На самом деле утверждение Александры Есениной, что Бениславскую «горько обидели» при разделе есенинского наследия, соответствует действительности. Имущественная и денежная стороны скорого и скандального «дележа» ее, конечно же, не затрагивали. Оскорбило и унизило другое. Новоиспеченная вдова не подпустила соперницу ни к архиву, ни к собранию сочинений. Отстранила, хотя и понимала: Галина как литературный секретарь Есенина была в курсе всех его дел – изданий, отношений с редакциями, вариантов и т. д. и т. п. в течение почти двух лет: с сентября 1923-го по июнь 1925-го. Поступок, прямо скажем, стервозный. Для Бениславской, в отличие от Толстой, допуск к этой работе – не деньги и не вопрос престижа, а последняя «зацепка за жизнь».
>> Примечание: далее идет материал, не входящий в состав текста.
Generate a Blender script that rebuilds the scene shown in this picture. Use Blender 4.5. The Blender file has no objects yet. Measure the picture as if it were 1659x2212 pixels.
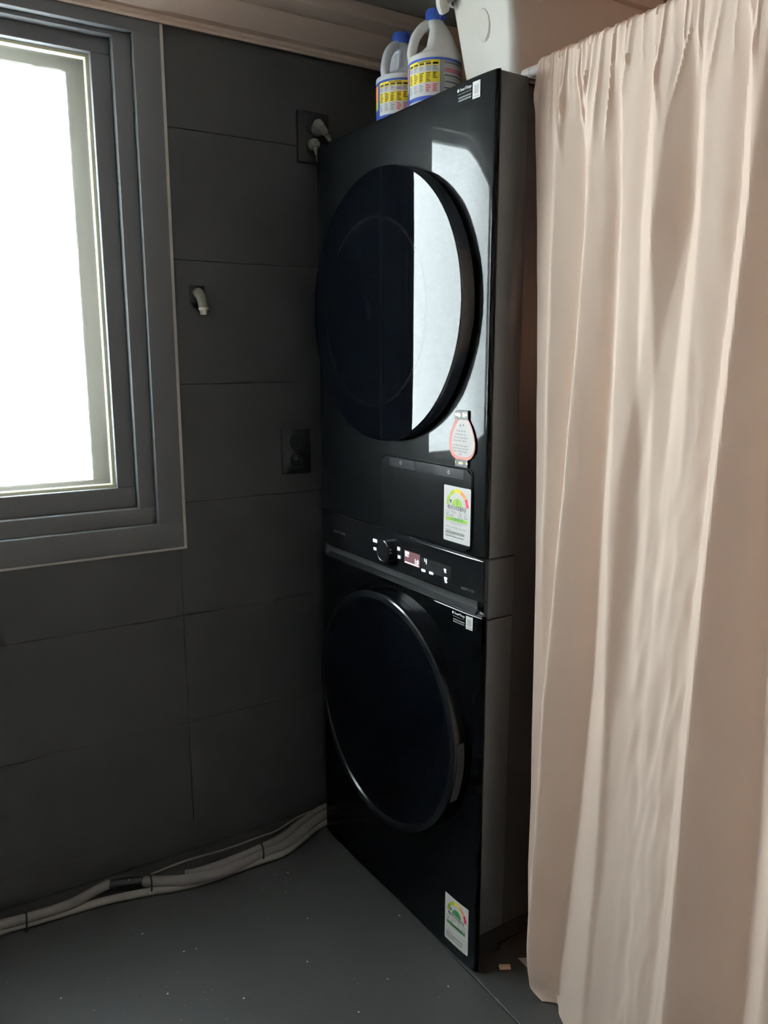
import bpy, bmesh, math, random
from mathutils import Vector, Matrix, noise
random.seed(4)
PI = math.pi
C = bpy.context.scene.collection

# ------------------------------------------------------------------ camera
CAM_H = 1.3717
YAW, PITCH, ROLL, FPX = math.radians(31.686), math.radians(-10.866), math.radians(0.0076), 1722.65
cd = bpy.data.cameras.new('camera')
cam = bpy.data.objects.new('camera', cd)
C.objects.link(cam)
cd.sensor_fit = 'HORIZONTAL'
cd.sensor_width = 36.0
cd.lens = 36.0 * FPX / 1659.0
cd.clip_start = 0.02
fw = Vector((math.sin(YAW) * math.cos(PITCH), math.cos(YAW) * math.cos(PITCH), math.sin(PITCH)))
rt = Vector((math.cos(YAW), -math.sin(YAW), 0))
up = rt.cross(fw)
cam.matrix_world = Matrix(((rt.x, up.x, -fw.x, 0), (rt.y, up.y, -fw.y, 0), (rt.z, up.z, -fw.z, CAM_H), (0, 0, 0, 1)))
bpy.context.scene.camera = cam

# ------------------------------------------------------------------ light and exposure
WINDOW_GLOW = 86.0        # daylight on the frosted outer sash
FILL_LAMP_GLOW = 3.4          # added fill lamp, out of view behind the viewer
FILL_GLOBE_GLOW = 18.0         # added warm fill globe, unseen behind the curtain
w = bpy.data.worlds.new('world')
bpy.context.scene.world = w
w.use_nodes = True
w.node_tree.nodes['Background'].inputs[0].default_value = (0.75, 0.85, 1.0, 1)
w.node_tree.nodes['Background'].inputs[1].default_value = 1.0
vs = bpy.context.scene.view_settings
vs.view_transform = 'Standard'
vs.look = 'None'
vs.exposure = 0.0
vs.gamma = 1.0
vs.use_curve_mapping = False

# ------------------------------------------------------------------ materials
def mat(name, col, rough=0.5, metal=0.0, ior=1.5, emit=None, estr=1.0, trans=0.0, sheen=0.0, bump=None, var=None, coat=0.0):
    m = bpy.data.materials.new(name)
    m.use_nodes = True
    nt = m.node_tree
    b = nt.nodes['Principled BSDF']
    b.inputs['Base Color'].default_value = (*col, 1)
    b.inputs['Roughness'].default_value = rough
    b.inputs['Metallic'].default_value = metal
    b.inputs['IOR'].default_value = ior
    if coat:
        b.inputs['Coat Weight'].default_value = coat
    if sheen:
        b.inputs['Sheen Weight'].default_value = sheen
    if emit:
        b.inputs['Emission Color'].default_value = (*emit, 1)
        b.inputs['Emission Strength'].default_value = estr
    if bump or var:
        tc = nt.nodes.new('ShaderNodeTexCoord')
    if bump:
        sc, st, dist = bump
        n = nt.nodes.new('ShaderNodeTexNoise')
        n.inputs['Scale'].default_value = sc
        n.inputs['Detail'].default_value = 4
        nt.links.new(tc.outputs['Object'], n.inputs['Vector'])
        bp = nt.nodes.new('ShaderNodeBump')
        bp.inputs['Strength'].default_value = st
        bp.inputs['Distance'].default_value = dist
        nt.links.new(n.outputs['Fac'], bp.inputs['Height'])
        nt.links.new(bp.outputs['Normal'], b.inputs['Normal'])
    if var:
        sc, amt = var
        n2 = nt.nodes.new('ShaderNodeTexNoise')
        n2.inputs['Scale'].default_value = sc
        n2.inputs['Detail'].default_value = 5
        nt.links.new(tc.outputs['Object'], n2.inputs['Vector'])
        mx = nt.nodes.new('ShaderNodeMix')
        mx.data_type = 'RGBA'
        mx.inputs[6].default_value = (*[c * (1 - amt) for c in col], 1)
        mx.inputs[7].default_value = (*[min(1, c * (1 + amt)) for c in col], 1)
        nt.links.new(n2.outputs['Fac'], mx.inputs[0])
        nt.links.new(mx.outputs[2], b.inputs['Base Color'])
    return m

M = {}
M['tile'] = mat('dark_wall_tile', (0.047, 0.047, 0.047), 0.55, bump=(90, 0.12, 0.002), var=(9, 0.12))
M['grout'] = mat('dark_grout', (0.033, 0.033, 0.033), 0.9, var=(40, 0.2))
M['frame'] = mat('charcoal_window_frame', (0.135, 0.138, 0.143), 0.62, bump=(200, 0.05, 0.001))
M['caulk'] = mat('white_caulk', (0.62, 0.60, 0.57), 0.5, var=(60, 0.1))
M['gasket'] = mat('cream_glazing_bead', (0.80, 0.78, 0.55), 0.4, var=(30, 0.08))
M['outer_frame'] = mat('beige_outer_sash', (0.10, 0.092, 0.078), 0.6, var=(8, 0.1))
M['moulding'] = mat('pink_lit_cornice_paint', (0.62, 0.50, 0.42), 0.6, var=(5, 0.06), bump=(30, 0.08, 0.002))  # pink light bounced off the curtain is put into this colour
M['ceiling'] = mat('ceiling_paint', (0.34, 0.31, 0.28), 0.8, var=(4, 0.06), bump=(120, 0.08, 0.001))
M['room'] = mat('side_wall_paint', (0.16, 0.15, 0.145), 0.7, var=(5, 0.1))
M['gloss'] = mat('black_glass_front', (0.0030, 0.0032, 0.0034), 0.36, ior=1.5, var=(3, 0.1), coat=1.0)
_b = M['gloss'].node_tree.nodes['Principled BSDF']
_b.inputs['Coat Roughness'].default_value = 0.015
_b.inputs['Coat IOR'].default_value = 1.134
_b.inputs['Specular IOR Level'].default_value = 0.020
M['gloss_low'] = mat('black_glass_lower_front', (0.0015, 0.0016, 0.0018), 0.05, ior=1.16, var=(3, 0.1))
M['door_glass'] = mat('black_door_glass', (0.0012, 0.0014, 0.002), 0.015, ior=1.130, var=(3, 0.1))
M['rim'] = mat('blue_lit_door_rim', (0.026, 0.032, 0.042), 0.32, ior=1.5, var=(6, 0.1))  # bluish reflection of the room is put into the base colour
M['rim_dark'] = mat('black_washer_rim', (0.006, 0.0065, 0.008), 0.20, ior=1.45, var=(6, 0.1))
M['pocket'] = mat('brown_black_pocket', (0.050, 0.043, 0.041), 0.35, var=(20, 0.1))
M['ledge'] = mat('black_grip_plastic', (0.004, 0.004, 0.0042), 0.5, var=(20, 0.1))
M['ledge'].node_tree.nodes['Principled BSDF'].inputs['Specular IOR Level'].default_value = 0.15
M['cover'] = mat('black_brushed_cover', (0.006, 0.0062, 0.0068), 0.16, ior=1.5, var=(20, 0.2))
M['side'] = mat('graphite_side_trim', (0.074, 0.076, 0.078), 0.40, metal=0.30, bump=(350, 0.06, 0.0006), var=(60, 0.08))
M['cabinet'] = mat('black_painted_cabinet', (0.034, 0.035, 0.036), 0.45, bump=(300, 0.06, 0.0006), var=(20, 0.08))
M['kick'] = mat('black_plinth_plastic', (0.008, 0.008, 0.008), 0.6, var=(20, 0.1))
M['gap'] = mat('dark_gap_rubber', (0.004, 0.004, 0.004), 0.9, var=(20, 0.1))
M['chrome'] = mat('polished_edge', (0.55, 0.55, 0.56), 0.15, metal=1.0, var=(30, 0.05))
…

Не выдерживает критики и комментарий Шубниковой-Гусевой к свидетельству А. А. Есениной о несостоявшемся браке Бениславской с Львом Седовым. В 1926-м Шура, по малолетству, о том, что у Галины роман со старшим сыном Троцкого конечно же не догадывалась. Сообщаемые ее дочерью сведения шли от Екатерины Александровны, но та, умершая задолго до перестройки, по понятным причинам рассекречивать опасный «инициал» и не старалась. Однако, судя по всему, и прежде всего по ее переписке с Галиной, оказалась втянутой в историю ее романов и с Покровским, и с Львом Седовым.